北アメリカへの現生人類集団の移住については、これまでベリンジア滞留説が有力視されていました。ベリンジアとは、アメリカ大陸とユーラシア大陸に後期更新世に存在した陸橋を挟む極北の地域を指します(論文のFigure1参照)。この説は、古代ゲノム研究の成果によって示された孤立・ボトルネックが生じた地域がベリンジアではないかとの推測に基づいて設定されましたが、約20,000年前に遡る人骨証拠や考古学的証拠が発見されておらず、その仮説の妥当性に疑問が生じていました。
4.研究の詳細
北アメリカ大陸南半のオレゴン州、アイダホ州、ウィスコンシン州、テキサス州、およびフロリダ州などに広く分布する、合計10遺跡の年代測定に基づくと、現生人類の最初の居住は約18,000〜13,500 年前に認められることがわかりました。このような北アメリカ大陸の広範囲にわたる拡散が達成されるには少なくとも数千年を要したと考えられるため、最初期の現生人類の拡散が約20,000年前あるいはそれ以前に起こった可能性が示唆されます。
これらの初期の遺跡から出土した石器については、狩猟に用いられた両面加工有茎尖頭器(Bifacial stemmed point)の形態に差異が見られるものの、石器技術には多数の共通する特徴が認められました。その共通点には、(1)二次加工石器の素材が、剝片、石刃、および両面石器技術によって準備されるという石器技術の基盤の組み合わせが一致していること、(2)狩猟具として最も優れた形態である、弾道性能と耐久性の高いECOPデザインが共通しているといった石器技術の基本的特徴が含まれています。
このような剝片・石刃技術と両面加工技術を併用する現生人類の行動戦略は、ユーラシア全域の多くの上部旧石器時代後期(LUP)石器群に共通しています。また、ECOPデザインをもつ両面加工尖頭器の製作は、最終氷期最盛期(LGM、約29,000-18,000年前)もしくはそれ以降に、北東アジア太平洋岸において最も早い段階に出現します。ECOPデザインの両面加工有茎尖頭器、石刃素材の二次加工石器、および大型両面石器の組み合わせは、約20,000年前のPSHK半島南部地域(現在の北海道)から多数出土しており、この地域との深い関連性を示しています。

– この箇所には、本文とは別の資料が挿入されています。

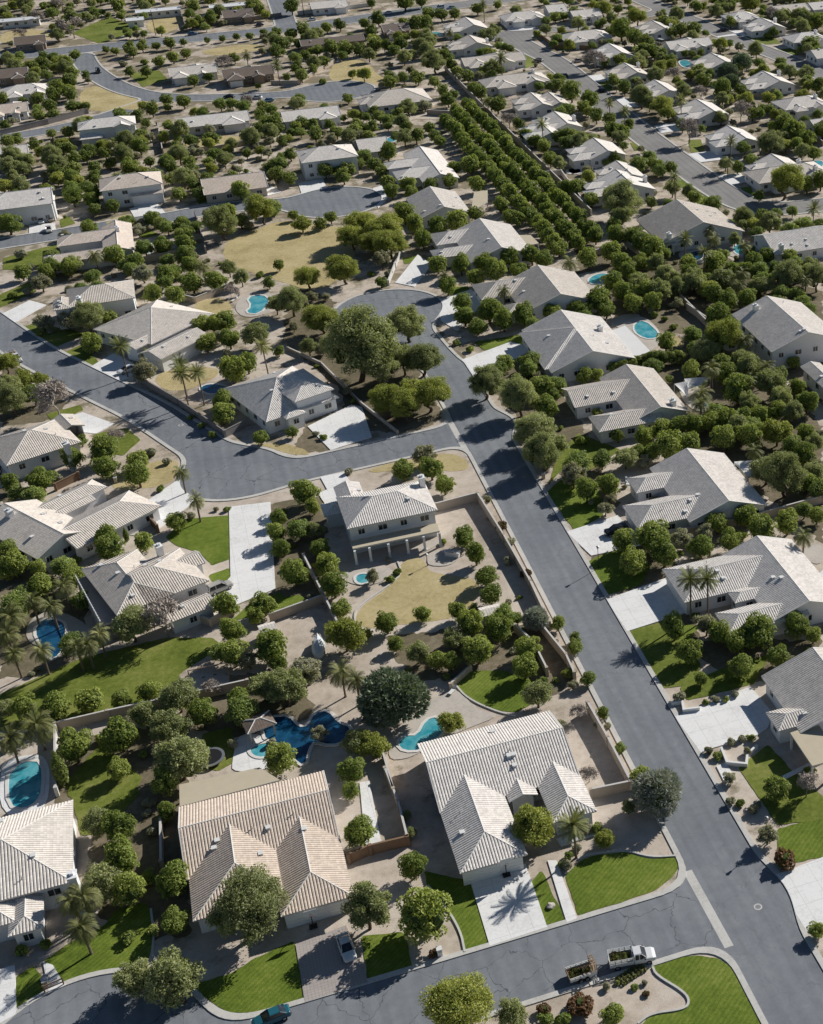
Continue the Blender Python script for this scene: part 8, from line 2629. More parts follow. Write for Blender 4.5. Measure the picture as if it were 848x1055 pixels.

LGM期には、全球的な海面低下によって海水準が現在より100m以上低下しており、現在の千島列島からアリューシャン列島は陸域面積が拡大してより大きな島々となり、PSHK半島南端(北海道)からベリンジア(現在のアラスカ南部)の南東縁に伸びていました。約18,000年前に年代が遡るベリンジアの考古遺跡がいまだに発見されないこと、そして北海道にはAUPと共通する、ほぼ同時期もしくはそれ以前の時期に遡る石器群が存在することを踏まえると、PSHK地域は、最初のアメリカ人(First Americans)の祖先集団が形成された有力な候補地と推論できます。
5.研究の意義と波及効果
本研究では、アメリカ上部旧石器(AUP)集団はPSHK半島からもたらされたと考えることが最も合理的な仮説であると主張しました。このことは、外洋での航海に適応した集団が、PSHK半島から約20,000年前、あるいはそれ以前に、環太平洋沿岸ルート(circum-Pacific coastal route)を経由してアメリカ大陸に到達した可能性が高いと指摘したケルプ・ハイウェイ仮説と矛盾しません。日本列島では、約38,000〜30,000年前の琉球列島および本州において外洋航海の間接的証拠が得られています。PSHK半島に存在した(当時の本州とは別の)AUP基層集団は、LGM期の北太平洋の厳しい環境の中で、複数のレフュージア(refugia)を転々としながら移動した可能性があります。
今後は、考古学的証拠に乏しかったベリンジア滞留説の代替案として、PSHK滞留説がより妥当性が高い仮説として、様々な点から検証されてゆくことになります。